Task details. Which lines hold the word "from"? Copy each one.

Data provided.
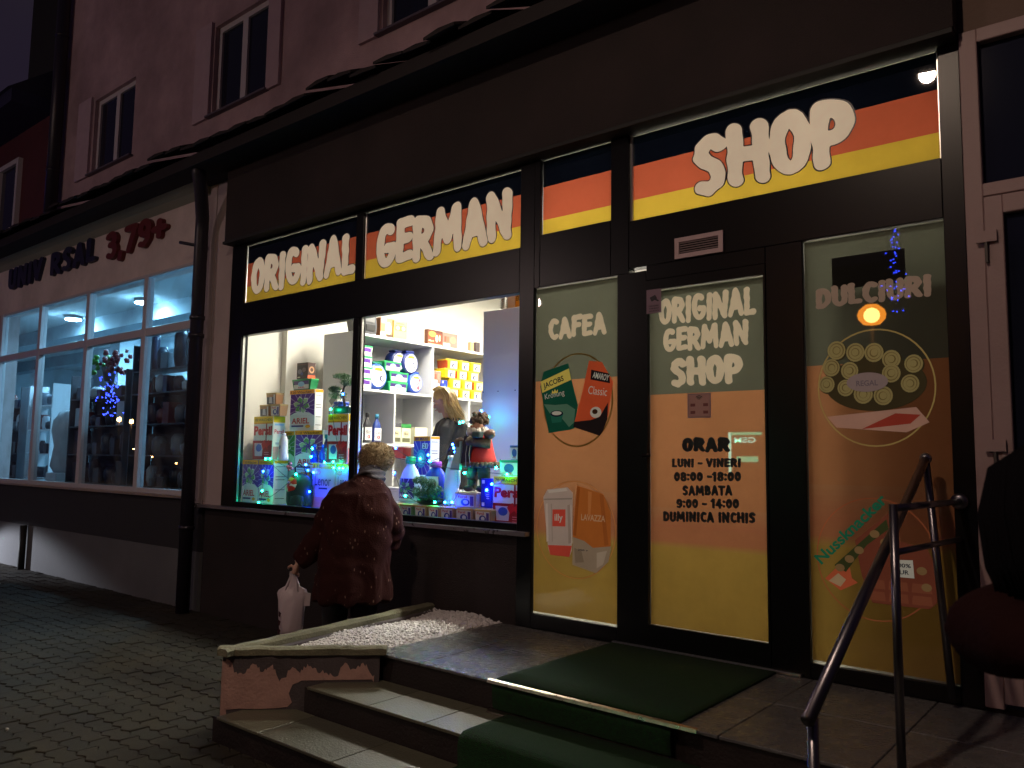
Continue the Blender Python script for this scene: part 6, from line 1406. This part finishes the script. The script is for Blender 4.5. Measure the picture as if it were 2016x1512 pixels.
for i in range(6500):
    z = rs_.uniform(-.75, 1); a = rs_.uniform(0, 2*PI); q = Vector((math.sqrt(1-z*z)*math.cos(a), math.sqrt(1-z*z)*math.sin(a), z)); p = WC+cc+Vector((q.x*.130, q.y*.132, q.z*.115)); d = (q+Vector((rs_.gauss(0, .5), rs_.gauss(0, .5), rs_.gauss(-.1, .5)))).normalized(); s_ = d.cross(q+Vector((.1, .2, .3))).normalized()*.0022
    b.add([p-s_, p+s_, p+d*rs_.uniform(.012, .026)], [(0, 1, 2)], hm2[i % 3])
b.build('fur_hat', wo_)
trm = M('black_trousers', (.012, .011, .013), .8, bump=.3, bs=40)
for k in (-1, 1):
    b = MB(); b.tube([wl(k*.10, 0, .62), wl(k*.105, .02, .4), wl(k*.105, 0, .2), wl(k*.105, 0, .1)], [.11, .09, .08, .075], trm, 16); b.build('trouser_leg', wo_)
    b = MB(); b.tube([wl(k*.105, -.05, .045), wl(k*.105, 0, .055), wl(k*.11, .09, .04), wl(k*.112, .17, .03)], [.045, .055, .045, .03], M('black_boot', (.012, .01, .01), .45), 14); b.build('boot', wo_)
# carrier bag
bm_ = M('white_plastic_bag', (.60, .50, .55), .35, bump=.5, bs=25)
t = thing('carrier_bag', 'white plastic carrier bag hanging from the old womans left hand', 'bag', tuple(wl(-.40, .02, .30)))
b = MB(); n = 28; rings = []
for (z, rx, ry) in ((.30, .05, .03), (.31, .072, .045), (.36, .082, .055), (.46, .09, .06), (.56, .10, .05), (.61, .108, .035), (.635, .10, .022), (.66, .05, .018), (.72, .03, .012), (.765, .016, .01)):
    rings.append([wl(-.415+rx*math.cos(2*PI*k/n)+.012*noise.noise(Vector((k*.7, z*20, 0))), .02+ry*math.sin(2*PI*k/n)+.016*noise.noise(Vector((k*.9, z*14, 5))), z) for k in range(n)])
vs = [v for r in rings for v in r]; fs = [(i*n+k, i*n+(k+1) % n, (i+1)*n+(k+1) % n, (i+1)*n+k) for i in range(len(rings)-1) for k in range(n)]+[tuple(range(n-1, -1, -1))]
b.add(vs, fs, bm_, True)
b.build('bag', t)
for dx_ in (-.05, .045):
    b = MB(); b.tube([wl(-.415+dx_, .02, .62), wl(-.41+dx_*.5, .02, .71), wl(-.402, .035, .765), wl(-.40, .045, .775)], [.026, .018, .010, .009], bm_, 10, flat=.3); b.build('handle', t)
b = MB(); b.prism([(0, 0), (.04, 0), (.045, .09), (0, .1)], 0, .004, bm_)
b.v = [tuple(wl(-.325+v[0], .0+v[1], .52+v[2])) for v in b.v]; b.build('flap', t)
b = MB()
for k in range(3):
    b.add([wl(-.50+.002*k, -.045-.001*k, .34+.06*k), wl(-.485, -.05, .33+.06*k), wl(-.478, -.05, .36+.06*k), wl(-.497, -.045, .375+.06*k)], [(0, 1, 2, 3)], P(60, 30, 40))
b.build('print', t)

# ---- seller
SC = Vector((-5.33, 1.09, .535))
R2 = Vector((.78, .62, 0)); F2 = Vector((-.90, -.38, 0)).normalized()     # facing left
Rr = Vector((-F2.y, F2.x, 0))*-1                                         # her right-hand side direction
def sl(f, r, z): return SC+F2*f+Rr*r+Vector((0, 0, z))
se = thing('person', 'blonde shop assistant in black jacket behind the display, looking down in profile', 'person', tuple(SC)); OFF[se.name] = SC.copy()
def loc2(b): b.v = [tuple(Vector(v)-SC) for v in b.v]; return b
b = MB(); hp = sl(.10, 0, 1.63); H2 = headmb(b, hp, F2+Vector((0, 0, -.45)), (0, 0, 1), 1.0)
b.tube([sl(-.01, 0, 1.36), sl(.03, 0, 1.47), sl(.07, 0, 1.57)], [.07, .055, .05], skin, 14)
b.tube([sl(0, 0, .85), sl(-.01, 0, 1.05), sl(0, 0, 1.25), sl(0, 0, 1.38)], [.14, .115, .14, .1], skin, 16)
for k in (-1, 1):
    b.tube([sl(0, k*.17, 1.36), sl(.03, k*.21, 1.10), sl(.24, k*.16, .98)], [.045, .038, .027], skin, 12); hand(b, sl(.24, k*.16, .98), F2-Vector((0, 0, .3)), (0, 0, -1), k)
    b.tube([sl(0, k*.09, .88), sl(.01, k*.1, .48), sl(0, k*.1, .08)], [.085, .06, .045], skin, 12); b.tube([sl(-.04, k*.1, .03), sl(.14, k*.1, .028)], [.035, .028], skin, 10)
organic(loc2(b), 'body', se, .0085, [skin], 3); eyes(se, H2)
bj = M('black_jacket', (.012, .012, .013), .7, bump=.3, bs=40)
b = MB(); b.tube([sl(0, 0, .80), sl(-.01, 0, .95), sl(-.01, 0, 1.1), sl(.01, 0, 1.28), sl(0, 0, 1.40), sl(.01, 0, 1.46)], [.185, .165, .155, .185, .15, .08], bj, 26)
for k in (-1, 1): b.tube([sl(-.01, k*.12, 1.40), sl(-.01, k*.19, 1.34), sl(.02, k*.225, 1.12), sl(.06, k*.21, 1.04), sl(.22, k*.165, .985)], [.07, .078, .062, .06, .046], bj, 18)
organic(loc2(b), 'jacket', se, .011, [bj], 5, lambda co: np.array([.012*noise.noise(Vector((c[0]*9, c[1]*9, c[2]*6))) for c in co]))
b = MB(); b.tube([sl(0, 0, .86), sl(0, 0, .5), sl(0, 0, .12)], [.17, .15, .13], trm, 20); b.build('skirt', se)
hairm = [M('blonde_hair_%d' % i, c, .42, var=.2, vs=30) for i, c in enumerate(((.58, .36, .10), (.70, .48, .17), (.42, .24, .07), (.64, .44, .16)))]
b = MB(); b.ball(H2((0, -.022, .045)), .094, hairm[0], .95, .98, .92, 24, 16)
rh = random.Random(5)
for k in range(300):
    side = rh.uniform(-1, 1); back = rh.uniform(-.95, -.28) if abs(side) > .55 else rh.uniform(-1, -.35)
    p0 = H2((side*.03, rh.uniform(-.03, .05), .132+rh.uniform(-.006, .008))); lat = side*.098; bk = back*.115
    p1 = H2((lat*.9, bk*.8-.01, .085)); p2 = H2((lat*1.1, bk-.015, .0)); e = rh.uniform(.15, .27)
    fall = Vector((.22, .12, -1)).normalized()
    p3 = p2+fall*(e*.45)+Vector((rh.gauss(0, .012), rh.gauss(0, .012), 0)); p4 = p2+fall*e+Vector((rh.gauss(0, .026)+.035, rh.gauss(0, .026), 0)); r = rh.uniform(.006, .0115)
    b.tube([p0, p1, p2, p3, p4], [r*.7, r, r*1.1, r, r*.25], rh.choice(hairm), 6, flat=.5)
b.build('hair', se)

# ---- person at the right edge, close to the camera
QC = Vector((-.02, -2.70, 0)); FQ = Vector((-.63, .77, 0)).normalized(); RQ = Vector((FQ.y, -FQ.x, 0))
def ql(r, f, z): return QC+RQ*r+FQ*f+Vector((0, 0, z))
pq = thing('person', 'person with dark hair and maroon jacket close by, cut by the right edge', 'person', tuple(QC)); OFF[pq.name] = QC.copy()
def loc3(b): b.v = [tuple(Vector(v)-QC) for v in b.v]; return b
V3 = Vector
HD, SL, EL, WR, NK, SR = V3((-.175, -2.793, 1.482)), V3((-.162, -2.777, 1.335)), V3((-.258, -2.884, 1.32)), V3((-.144, -2.982, 1.315)), V3((-.149, -2.743, 1.372)), V3((.052, -2.57, 1.325))
b = MB(); H3 = headmb(b, HD, FQ+Vector((0, 0, -.25)))
b.tube([ql(0, 0, 1.05), NK, HD+Vector((0, 0, -.04))], [.09, .065, .055], skin, 14); b.tube([ql(0, 0, .75), ql(0, 0, .95), ql(0, 0, 1.15)], [.14, .13, .14], skin, 16)
b.tube([SL, EL, WR], [.05, .042, .028], skin, 12); hand(b, WR, RQ+FQ*.4, (0, 0, -1), 1)
b.tube([SR, ql(.24, 0, .95), ql(.12, .2, .95)], [.05, .042, .028], skin, 12); hand(b, ql(.12, .2, .95), FQ, (0, 0, -1), -1)
for k in (-1, 1): b.tube([ql(k*.09, 0, .78), ql(k*.1, .02, .42), ql(k*.1, 0, .08)], [.09, .06, .045], skin, 12); b.tube([ql(k*.1, -.04, .03), ql(k*.1, .13, .028)], [.035, .028], skin, 10)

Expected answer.
Continue the Blender Python script for this scene: part 6, from line 1406. This part finishes the script. The script is for Blender 4.5. Measure the picture as if it were 2016x1512 pixels.
t = thing('carrier_bag', 'white plastic carrier bag hanging from the old womans left hand', 'bag', tuple(wl(-.40, .02, .30)))